In terms of jacketed system, you could also have the insulation on the inside and then have passive cooling on the vessel wall. Not too hard to keep it <<200 Celsius like that. Nice benefit is it reduces thermal stress which is usually more limiting than the primary (pressure) induced stress, considering the thickness. That's nice for startup/shutdown cooldown/heating transients, as well as safety.
I’m having a bit of a vision here. Something in the form factor of a NuScale unit, but using full-height fuel elements with the forced coolant flow and doing away with the convection chimney. Stainless or SiC cladding would be required as Zr reacts with CO2 starting at about 500 C; perhaps metal fuel with a sodium bond a la EBR II. 660 MW(t), 300 MW(e), 6 NetPower turboalternator units per reactor. The only thing that needs to go outside the reactor building is the cooling water, though you’d probably want the reactor coolant itself to go to cooling towers (dry) during the summer. A natural circulation CO2 stream at a pressure of a few bar goes between the internally-insulated reactor vessel and the containment can in its water bath, cooling the RPV by convection.
Electrical output would be controlled by turbine bypass, perhaps also with regenerator bypass. In case of loss of grid, the reactor and turbine units would continue to operate while dumping heat directly to the heat sink. Heat sink would be guaranteed by separate alternators on the turbine shafts (6x) to feed the bus for the cooler water pumps, if used. This creates a nuclear unit which rides through grid outages and has black-start capabilities.
It would also generate something on the order of 330 MW(t) of hot-water supply at full electrical output. At maybe 1030 BTU/scf, this would displace roughly 1.1 million scf/hr of natural gas (HHV).
Summing up:
* Fits a NuScale reactor cell.
* 6 times the electrical output.
* At least 3x the heat-output potential of a NuScale.
* Black start and grid outage ride-through.
* 6x redundancy on the power generation and internal plant power.
NOW is the time for NEI and ANS to justify themselves to the public and jump up to the plate and phone — not the local media — but the network hubs and do a education-spiel to allay this media “over concern” (and veiled permanent shutdown urgings) of Turkey Point and St. Lucie in the way of Irma. Should I hold my breath?
James Greenidge
NE is about to face a critical test. You all better hope the Florida nuke plants have their sh*t together, because, if not, it will spell the end of NE in North America. Your foes will have a field day if the plants do not weather this storm without any mishaps.

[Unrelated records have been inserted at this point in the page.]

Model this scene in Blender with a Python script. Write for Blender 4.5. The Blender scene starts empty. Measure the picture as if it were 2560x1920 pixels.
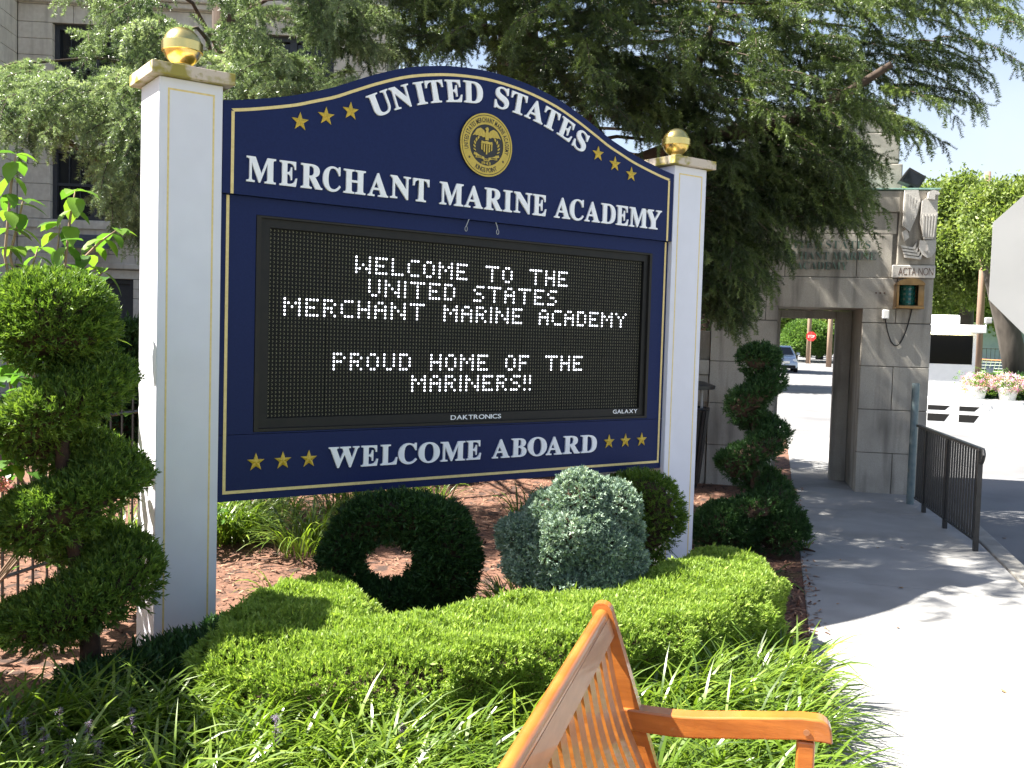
import bpy, bmesh, math, random
import numpy as np
from mathutils import Vector, Matrix

random.seed(7)
RNG = np.random.default_rng(11)
S = bpy.context.scene
COL = S.collection
PI = math.pi

# ------------------------------------------------------------------ camera
CAM = np.array([-1.889, -4.732, 1.605])
FPX = 2447.9
YAW, PITCH, ROLL = (math.radians(a) for a in (35.736, -2.947, 1.67))
FW = np.array([math.sin(YAW)*math.cos(PITCH), math.cos(YAW)*math.cos(PITCH), math.sin(PITCH)])
R0 = np.array([math.cos(YAW), -math.sin(YAW), 0.0])
U0 = np.cross(R0, FW)
RT = math.cos(ROLL)*R0 + math.sin(ROLL)*U0
UP = -math.sin(ROLL)*R0 + math.cos(ROLL)*U0
cd = bpy.data.cameras.new('camera')
cd.sensor_width = 36.0
cd.lens = 36.0*FPX/2560.0
cd.clip_start = 0.05
cd.clip_end = 2000
co = bpy.data.objects.new('camera', cd)
COL.objects.link(co)
M = Matrix(((RT[0], UP[0], -FW[0], CAM[0]), (RT[1], UP[1], -FW[1], CAM[1]), (RT[2], UP[2], -FW[2], CAM[2]), (0, 0, 0, 1)))
co.matrix_world = M
S.camera = co

# ------------------------------------------------------------------ sky, sun, exposure
SUN = np.array([-0.59, 0.43, 1.0]); SUN /= np.linalg.norm(SUN)
sun_el = math.asin(SUN[2])
w = bpy.data.worlds.new('World'); S.world = w; w.use_nodes = True
nt = w.node_tree
bg = nt.nodes['Background']
sky = nt.nodes.new('ShaderNodeTexSky'); sky.sky_type = 'NISHITA'; sky.sun_disc = False
sky.sun_elevation = sun_el
sky.sun_rotation = math.atan2(SUN[0], SUN[1])
sky.air_density = 1.0; sky.dust_density = 2.0; sky.ozone_density = 1.0
wtc = nt.nodes.new('ShaderNodeTexCoord'); sep = nt.nodes.new('ShaderNodeSeparateXYZ'); nt.links.new(wtc.outputs['Generated'], sep.inputs[0])
hz = nt.nodes.new('ShaderNodeMapRange'); hz.inputs[1].default_value = 0.42; hz.inputs[2].default_value = 0.02; nt.links.new(sep.outputs['Z'], hz.inputs[0])
cn = nt.nodes.new('ShaderNodeTexNoise'); cn.inputs['Scale'].default_value = 2.6; cn.inputs['Detail'].default_value = 7; nt.links.new(wtc.outputs['Generated'], cn.inputs['Vector'])
cm = nt.nodes.new('ShaderNodeMath'); cm.operation = 'MULTIPLY_ADD'; cm.inputs[1].default_value = 1.7; cm.inputs[2].default_value = -.86; nt.links.new(cn.outputs[0], cm.inputs[0])
ca = nt.nodes.new('ShaderNodeMath'); ca.operation = 'ADD'; ca.use_clamp = True; nt.links.new(cm.outputs[0], ca.inputs[0]); nt.links.new(hz.outputs[0], ca.inputs[1])
cx = nt.nodes.new('ShaderNodeMix'); cx.data_type = 'RGBA'; nt.links.new(ca.outputs[0], cx.inputs[0]); nt.links.new(sky.outputs[0], cx.inputs[6]); cx.inputs[7].default_value = (4.3, 4.7, 5.4, 1)
nt.links.new(cx.outputs[2], bg.inputs[0])
bg.inputs[1].default_value = 0.05
sl = bpy.data.lights.new('sun', 'SUN'); sl.energy = 5.0; sl.angle = math.radians(0.5); sl.color = (1.0, 0.95, 0.86)
so = bpy.data.objects.new('sun', sl); COL.objects.link(so)
so.rotation_euler = Vector(SUN).to_track_quat('Z', 'Y').to_euler()
so.location = (-20, 10, 25)
S.view_settings.view_transform = 'Standard'
S.view_settings.look = 'None'
S.view_settings.gamma = 1.0
S.view_settings.use_curve_mapping = False
S.view_settings.exposure = 2.25
S.cycles.max_bounces = 6
S.cycles.diffuse_bounces = 3
S.cycles.glossy_bounces = 3
S.cycles.transmission_bounces = 4
S.cycles.transparent_max_bounces = 4

# ------------------------------------------------------------------ frames
def ray(u, v):
    d = FW + RT*(u-1280)/FPX + UP*(960-v)/FPX
    return d
def at(u, v, dist):
    """point seen at photo pixel (2560 wide) at a horizontal distance from the camera"""
    d = ray(u, v); return CAM + d*dist/math.hypot(d[0], d[1])
def on_z(u, v, z=0.0):
    d = ray(u, v); t = (z-CAM[2])/d[2]; return CAM + d*t
PO = np.array([1.278, -2.459]); PD = np.array([.774, .633]); PN = np.array([.633, -.774])
def ts(t, s, z=0.0):                      # walkway frame: t along the walk, s to its right
    p = PO + PD*t + PN*s; return np.array([p[0], p[1], z])
GH = np.array([.67, -.742, 0]); GH /= np.linalg.norm(GH); GN = np.array([-GH[1], GH[0], 0.]); GA = np.array([7.71, 1.209, 0])
def gp(h, d, z):                          # gatehouse frame
    return GA + GH*h + GN*d + np.array([0, 0, z])
BH = np.array([.861, -.509, 0]); BN = np.array([.509, .861, 0]); BA = np.array([3.369, 16.631, 0])
def bp(h, d, z):                          # stone building frame
    return BA + BH*h + BN*d + np.array([0, 0, z])
ident = lambda x, y, z: np.array([x, y, z])

# ------------------------------------------------------------------ materials
def _n(nt, t, **kw):
    n = nt.nodes.new(t)
    for k, v in kw.items(): setattr(n, k, v)
    return n
def mat(name, c1, c2=None, scale=8.0, rough=0.6, bump=0.0, bscale=None, metal=0.0, spec=0.5, coat=0.0, detail=6.0, contrast=(0.35, 0.65), stretch=None, c3=None, c3scale=1.2, c3range=(.5, .7)):
    m = bpy.data.materials.new(name); m.use_nodes = True
    nt = m.node_tree; b = nt.nodes['Principled BSDF']
    b.inputs['Roughness'].default_value = rough
    b.inputs['Metallic'].default_value = metal
    b.inputs['Specular IOR Level'].default_value = spec
    b.inputs['Coat Weight'].default_value = coat
    b.inputs['Base Color'].default_value = (*c1, 1)
    tc = _n(nt, 'ShaderNodeTexCoord')
    src = tc.outputs['Object']
    if stretch:
        mp = _n(nt, 'ShaderNodeMapping'); mp.inputs['Scale'].default_value = stretch
        nt.links.new(src, mp.inputs['Vector']); src = mp.outputs['Vector']
    if c2 is not None:
        no = _n(nt, 'ShaderNodeTexNoise'); no.inputs['Scale'].default_value = scale; no.inputs['Detail'].default_value = detail
        nt.links.new(src, no.inputs['Vector'])
        mr = _n(nt, 'ShaderNodeMapRange'); mr.inputs[1].default_value = contrast[0]; mr.inputs[2].default_value = contrast[1]
        nt.links.new(no.outputs[0], mr.inputs[0])
        mx = _n(nt, 'ShaderNodeMix', data_type='RGBA')
        mx.inputs[6].default_value = (*c1, 1); mx.inputs[7].default_value = (*c2, 1)
        nt.links.new(mr.outputs[0], mx.inputs[0])
        out = mx.outputs[2]
        if c3 is not None:
            n3 = _n(nt, 'ShaderNodeTexNoise'); n3.inputs['Scale'].default_value = c3scale; n3.inputs['Detail'].default_value = 5
            nt.links.new(tc.outputs['Object'], n3.inputs['Vector'])
            m3 = _n(nt, 'ShaderNodeMapRange'); m3.inputs[1].default_value = c3range[0]; m3.inputs[2].default_value = c3range[1]
            nt.links.new(n3.outputs[0], m3.inputs[0])
            x3 = _n(nt, 'ShaderNodeMix', data_type='RGBA'); nt.links.new(out, x3.inputs[6]); x3.inputs[7].default_value = (*c3, 1)
            nt.links.new(m3.outputs[0], x3.inputs[0]); out = x3.outputs[2]
        nt.links.new(out, b.inputs['Base Color'])
    if bump:
        bn = _n(nt, 'ShaderNodeTexNoise'); bn.inputs['Scale'].default_value = bscale or scale*3; bn.inputs['Detail'].default_value = 6
        nt.links.new(src, bn.inputs['Vector'])
        bm = _n(nt, 'ShaderNodeBump'); bm.inputs['Strength'].default_value = bump; bm.inputs['Distance'].default_value = 0.01
        nt.links.new(bn.outputs[0], bm.inputs['Height']); nt.links.new(bm.outputs[0], b.inputs['Normal'])
    return m
def leafmat(name, cols, trans=0.3, rough=0.5, spec=0.3, tcol=1.5):
    """leaf colours spread over the attribute 'tint' (a random number per leaf or sprig)"""
    m = bpy.data.materials.new(name); m.use_nodes = True
    nt = m.node_tree; b = nt.nodes['Principled BSDF']
    b.inputs['Roughness'].default_value = rough; b.inputs['Specular IOR Level'].default_value = spec
    a = _n(nt, 'ShaderNodeAttribute'); a.attribute_name = 'tint'
    cr = _n(nt, 'ShaderNodeValToRGB'); e = cr.color_ramp.elements
    e[0].position = 0; e[0].color = (*cols[0], 1); e[1].position = 1; e[1].color = (*cols[-1], 1)
    for i, c in enumerate(cols[1:-1]):
        k = e.new((i+1)/(len(cols)-1)); k.color = (*c, 1)
    nt.links.new(a.outputs['Fac'], cr.inputs[0]); nt.links.new(cr.outputs[0], b.inputs['Base Color'])
    if trans:
        t = _n(nt, 'ShaderNodeBsdfTranslucent'); mx = _n(nt, 'ShaderNodeMixShader'); mx.inputs[0].default_value = trans
        g = _n(nt, 'ShaderNodeMix', data_type='RGBA', blend_type='MULTIPLY'); g.inputs[0].default_value = 1.0
        nt.links.new(cr.outputs[0], g.inputs[6]); g.inputs[7].default_value = (tcol*1.1, tcol*1.15, tcol*.6, 1)
        nt.links.new(g.outputs[2], t.inputs[0])
        nt.links.new(b.outputs[0], mx.inputs[1]); nt.links.new(t.outputs[0], mx.inputs[2])
        nt.links.new(mx.outputs[0], nt.nodes['Material Output'].inputs[0])
    return m
def emit(name, col, strength):
    m = bpy.data.materials.new(name); m.use_nodes = True
    b = m.node_tree.nodes['Principled BSDF']
    b.inputs['Base Color'].default_value = (*col, 1)
    b.inputs['Emission Color'].default_value = (*col, 1); b.inputs['Emission Strength'].default_value = strength
    return m

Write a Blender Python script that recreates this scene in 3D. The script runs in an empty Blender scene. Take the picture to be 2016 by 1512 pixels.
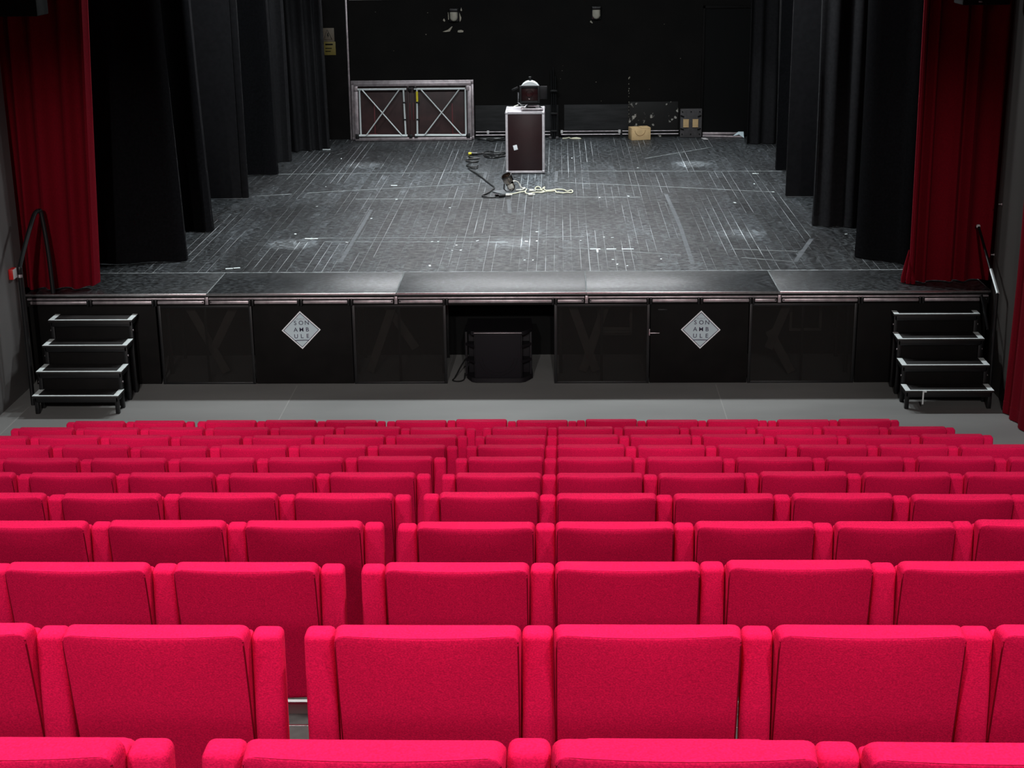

It remains to be seen if the “over concern” is justified or not. And it has nothing to do with factual information. You know as well as I do that the slightest “mishap” will be milked for every ounce of fear factor your foes can place on the mishap. Its obvious that no media PR counter offensive will be launched by the industry. So it all hinges on how well these plants weather the storm, and rather or not they can avoid providing ammunition to the fudistas. If anything major occurs, its lights out for the NE industry in North America.
N-16 has a short half life. N-16 is also produced in BWR’s due to radiolysis of water, then the O-16 turning into N-16. Some of the piping from the reactor to the turbine needs to be shielded, yet by the time the flow exits the turbine, the N-16 is back to O-16. A side item is that a gas recombiner is necessary to react the oxygen and hydrogen, making water. This is exothermic.
No Cyril R!! There is only ONE layer of SiC on a TRISO particle. There are 2 pyrolitic carbon layers, inner and outer layers, called IPyC and OPyC that are used to protect the single SiC layer and hold it in compression during irradiation.
Having worked in a gas-cooled reactor station [Heysham 1] in the UK using CO2 as the working fluid, I have one query:
In the UK AGRs, which are all cooled with CO2, Nitrogen is used as a secondary shutdown system should the primary system [conventional borated steel control rods] fail. If you are going to use nitrogen as the coolant, how do you get round the neutron absorption effect?
Mark:
Neutron absorption is a challenge for nitrogen, but it isn’t dissimilar to the challenge of overcoming neutron absorption effects using light water instead of heavy water.